Deputy Shane Cassells: Is the Minister saying that Eirgrid is flagrantly ignoring the democratic process and that it does not have his or the Government’s tacit approval to proceed in this way? The people in my county and the north-east pylon pressure group want to make it clear to Eirgrid that it may dictate to the Minister, the Government and Department officials how it plans to proceed with the interconnector, but when it enters the real world it will not dictate any of its discredited plans to the affected landowners or communities. The ESB should also wake up the damage that will be caused to its reputation by aiding and abetting Eirgrid in supporting direct confrontation with the farming community, the landowners and the ordinary decent people of Meath, Cavan and Monaghan.

Deputy Denis Naughten: To clarify, the 2012 Government policy statement states that the Government does not seek to direct Eirgrid, ESB Networks or any other infrastructure developers to particular sites, routes or technologies. That was adopted by my predecessors, not by me. I am working within the confines of the rules that were laid down in the process and had been laid down long before I came in. I want to put on the record that I am the first Minister since Deputy Eamon Ryan that has actually met with the groups and genuinely listened to the issues.

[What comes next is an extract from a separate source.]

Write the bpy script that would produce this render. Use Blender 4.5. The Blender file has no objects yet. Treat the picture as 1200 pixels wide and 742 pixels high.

On 16 May, when we met in my office in Leinster House, the issue of compensation was specifically raised. On foot of that I asked my officials to see if we could find out what is happening throughout Europe on that. Deputy Smyth raised the issue of heritage. The reality is that local tourism, health, landscape, agriculture and heritage all had to be taken into account as part of the An Bord Pleanála assessment and as part of the oral hearing that took place at that point. I as Minister have an overarching duty that unless lawfully challenging a decision I have to accept the decisions of lawfully established bodies. An Bord Pleanála is the statutory process, and whether it is the decision made here by An Bord Pleanála or in Northern Ireland, unless lawfully challenging it I cannot interfere in that.